Waiting for God is hard, because it leaves us frequently frustrated, forlorn and feeling forgotten. God speaks – what heady days those are! He makes promises to us – how we embrace these with fervour and passion! But then comes that uncomfortable bump into reality, when nothing seems to change and we are left wondering if we have heart aright and what is going on.
It’s not helped by turning a page or two in the Bible and seeing their promises fulfilled… while failing to compute the timescales involved. Because let’s face it, a story about every incident in the life of Abraham’s 25 years of waiting for his son to be born would hardly make riveting reading, going something like this:
“Got up. Had breakfast. Did some business deals. Had lunch. Walked for a bit asking God when my son and heir will be born. Had a row with Sarah. Had dinner. Went to bed.”
Frustrated is the first emotion I feel at God’s delays. Why promise me something and then delay?

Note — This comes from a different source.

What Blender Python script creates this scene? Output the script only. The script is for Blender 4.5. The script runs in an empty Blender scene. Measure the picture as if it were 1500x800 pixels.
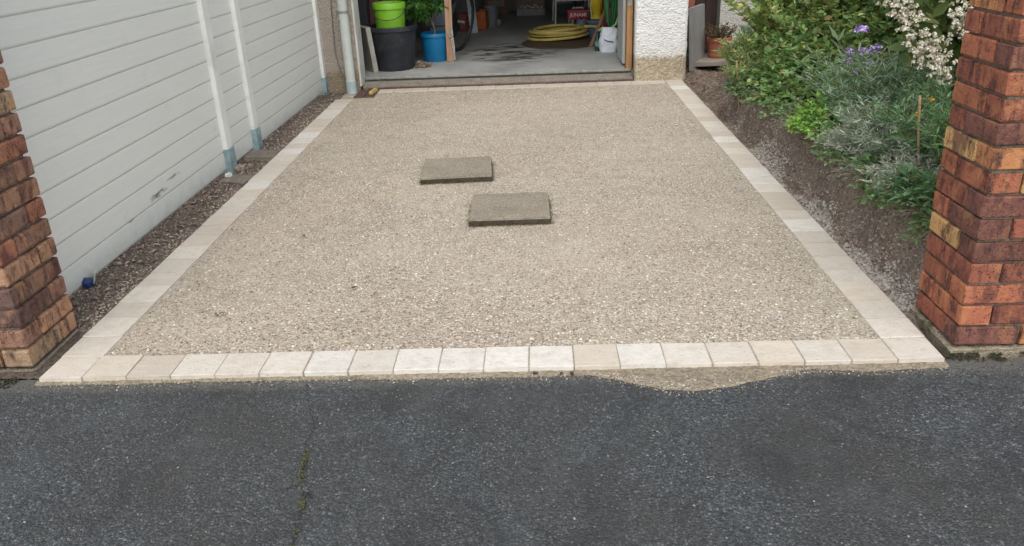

Why tell me something and then make me wait? Frustration leaves me feeling thwarted. How can I settle into the routine, into the mundane, when You’ve shown me so much more? Why take me on a rollercoaster ride when You know I detest them?!
Then I feel forlorn, struggling to believe ‘the dream’ will ever come true. It’s too good to be true. I don’t deserve it to be true. Pragmatism coupled with my natural pessimism start to colour the picture, and instead of the vibrant colours of faith, I’m left with a drab monochrome.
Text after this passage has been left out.